Still, I was shocked. The policy defined Nine as a notch below “dad.” but the truth is Nine was more than a dad to me. The “step” for me was irrelevant. How could a company decide who was worthy of my grief? And why was the person I worked closely with for years denying me an ounce of understanding, an ounce of empathy?

Yes, I said, “empathy,” but before you decide you don’t need it, hear me—a logical, reasonable, process-driven engineer—out. Empathy doesn’t mean you have to care about everyone or agree with anyone. Empathy means you simply need to try to understand another’s perspective. It doesn’t mean you have to grant innumerable grievance days to people.

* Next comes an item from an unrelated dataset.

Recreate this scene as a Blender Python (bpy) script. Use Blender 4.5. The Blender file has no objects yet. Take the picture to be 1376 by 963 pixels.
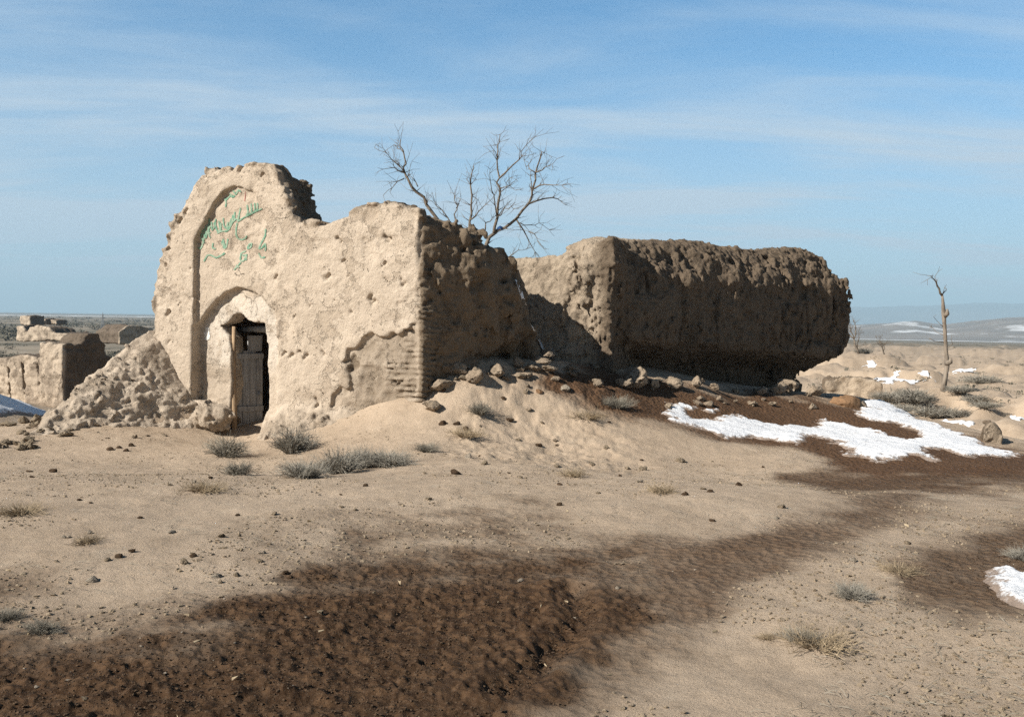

Here I was, a dedicated employee with five weeks of vacation left on the books—clearly, I was not one who abused my PTO—and yet, they couldn’t, wouldn’t even offer me the grace of acknowledging my loss or encouraging me to take time off to grieve my loss. It was if I was going to take any time off, it would have to be vacation time. In the end, unempathetic assumptions like this ultimately cost the organization a valuable employee. For me, the experience still proved invaluable: it was one of the first steps of my empathy journey. A journey that has been challenging and at times painful, but I assure you, it’s a journey worth taking.

We all seek understanding at various times in our lives. When was the last time you sought understanding from your partner, colleague, sibling? Did you receive it? Are you listening for understanding to those who seek empathy from you? Empathy is not mushy sentiments—I don’t do mushy—it is not weakness. Empathy is what strengthens the connections between us.